Thursday, June 19, 2008

Happy Juneteenth!

Today is my birthday, and growing up I knew that I was exactly one year older than Garfield the cat. (The link will probably only work today - sorry.

But on my 20th birthday, I was doing a summer of service in San Marcos Texas, and I learned that June 19th is also known as Juneteenth. Abraham Lincoln signed the Emancipation Proclamation -- freeing all the slaves in the United States -- on January 1, 1863, but that order couldn't really be put into effect until the rebelling states were brought back into the Union. On June 19, 1865, slaves all over Texas learned that they had been freed from slavery. In Texas, this is a state holiday.

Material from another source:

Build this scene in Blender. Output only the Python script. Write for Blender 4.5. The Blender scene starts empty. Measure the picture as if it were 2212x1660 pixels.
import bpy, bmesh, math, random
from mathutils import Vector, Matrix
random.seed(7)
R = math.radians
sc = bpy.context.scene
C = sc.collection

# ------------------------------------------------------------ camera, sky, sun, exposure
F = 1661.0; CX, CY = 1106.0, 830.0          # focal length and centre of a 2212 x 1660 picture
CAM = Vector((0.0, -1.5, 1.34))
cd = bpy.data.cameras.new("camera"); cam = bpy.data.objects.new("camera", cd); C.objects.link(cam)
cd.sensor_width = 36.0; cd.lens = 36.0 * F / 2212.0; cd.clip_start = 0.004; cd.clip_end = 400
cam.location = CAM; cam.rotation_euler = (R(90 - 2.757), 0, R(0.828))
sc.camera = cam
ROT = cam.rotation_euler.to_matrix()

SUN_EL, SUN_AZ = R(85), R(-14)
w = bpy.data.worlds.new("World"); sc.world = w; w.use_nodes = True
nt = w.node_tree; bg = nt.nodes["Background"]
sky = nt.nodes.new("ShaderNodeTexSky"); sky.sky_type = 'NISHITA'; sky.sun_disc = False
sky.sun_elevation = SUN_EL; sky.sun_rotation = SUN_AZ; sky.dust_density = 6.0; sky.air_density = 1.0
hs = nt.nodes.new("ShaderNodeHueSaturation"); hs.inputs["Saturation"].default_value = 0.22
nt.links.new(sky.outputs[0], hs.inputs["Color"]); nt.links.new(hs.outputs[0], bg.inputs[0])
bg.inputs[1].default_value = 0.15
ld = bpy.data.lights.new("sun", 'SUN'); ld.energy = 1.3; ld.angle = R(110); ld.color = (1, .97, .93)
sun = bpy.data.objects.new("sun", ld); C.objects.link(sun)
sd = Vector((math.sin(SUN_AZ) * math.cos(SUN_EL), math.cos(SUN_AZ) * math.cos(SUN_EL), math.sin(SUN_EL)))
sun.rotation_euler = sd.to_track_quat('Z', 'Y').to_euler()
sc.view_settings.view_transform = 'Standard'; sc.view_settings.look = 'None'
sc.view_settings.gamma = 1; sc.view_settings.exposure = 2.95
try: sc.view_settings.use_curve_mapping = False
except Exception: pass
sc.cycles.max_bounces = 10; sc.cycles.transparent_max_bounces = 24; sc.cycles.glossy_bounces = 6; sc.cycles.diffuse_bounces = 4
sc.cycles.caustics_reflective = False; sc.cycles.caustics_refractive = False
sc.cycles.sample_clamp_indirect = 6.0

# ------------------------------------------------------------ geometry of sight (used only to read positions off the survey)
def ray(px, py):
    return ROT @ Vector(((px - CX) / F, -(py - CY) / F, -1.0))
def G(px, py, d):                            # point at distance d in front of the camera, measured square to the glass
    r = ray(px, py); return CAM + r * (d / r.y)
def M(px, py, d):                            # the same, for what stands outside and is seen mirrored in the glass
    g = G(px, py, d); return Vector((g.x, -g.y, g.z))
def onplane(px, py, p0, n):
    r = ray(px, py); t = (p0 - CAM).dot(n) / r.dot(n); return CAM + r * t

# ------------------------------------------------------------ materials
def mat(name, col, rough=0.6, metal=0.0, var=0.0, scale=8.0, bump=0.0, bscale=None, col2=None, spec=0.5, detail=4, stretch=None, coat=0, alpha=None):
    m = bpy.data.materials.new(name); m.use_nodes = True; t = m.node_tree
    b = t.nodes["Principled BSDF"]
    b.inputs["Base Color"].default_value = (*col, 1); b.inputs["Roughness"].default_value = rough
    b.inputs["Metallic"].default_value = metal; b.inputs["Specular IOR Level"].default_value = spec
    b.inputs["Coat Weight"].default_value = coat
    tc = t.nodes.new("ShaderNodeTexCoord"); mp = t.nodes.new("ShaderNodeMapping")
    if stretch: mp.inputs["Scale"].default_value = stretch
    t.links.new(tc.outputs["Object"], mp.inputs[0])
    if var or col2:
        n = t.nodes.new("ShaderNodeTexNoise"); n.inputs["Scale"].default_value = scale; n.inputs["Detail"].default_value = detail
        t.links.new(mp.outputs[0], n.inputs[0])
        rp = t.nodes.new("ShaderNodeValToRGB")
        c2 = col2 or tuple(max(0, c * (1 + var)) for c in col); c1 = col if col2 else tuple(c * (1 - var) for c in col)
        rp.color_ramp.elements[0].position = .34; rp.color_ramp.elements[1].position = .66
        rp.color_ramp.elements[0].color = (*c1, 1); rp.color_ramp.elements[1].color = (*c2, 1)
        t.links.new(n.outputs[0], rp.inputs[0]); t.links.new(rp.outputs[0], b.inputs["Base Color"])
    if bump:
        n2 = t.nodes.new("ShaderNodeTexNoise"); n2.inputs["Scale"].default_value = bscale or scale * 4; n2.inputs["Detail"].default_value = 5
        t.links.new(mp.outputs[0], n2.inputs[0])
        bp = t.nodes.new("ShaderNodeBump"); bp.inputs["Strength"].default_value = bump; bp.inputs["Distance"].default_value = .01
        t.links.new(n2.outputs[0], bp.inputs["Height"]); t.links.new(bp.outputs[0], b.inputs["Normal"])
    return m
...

Last night on NPR, they had a story about the importance of freed and escaped slaves to the North's war effort. African American soldiers were 25% of the (integrated) American Navy, and it was a troupe of African American soldiers who captured the capital of the Confederacy - Richmond, VA. It hadn't occurred to me before the difference freed slaves made in the Civil War. I'd always imagined an intra-white fight, with slaves waiting passively to be freed. The truth is, free slaves fought to bring an end to slavery in the United States.

When the colonies fought in the Revolutionary War, they were fighting to end taxation without representation. They were fighting for political and economic freedom. When former slaves fought, it was to end the brutal and dehumanizing practice of slavery. They were fighting for political, economic, personal, familial, cultural freedom. It is hard to capture quickly the suffering, the cost of slavery, and it is indeed America's original sin. But it is also a tremendous accomplishment that the slaves had an important part in winning their own freedom. This is no less an Independence Day for Americans than July 4th.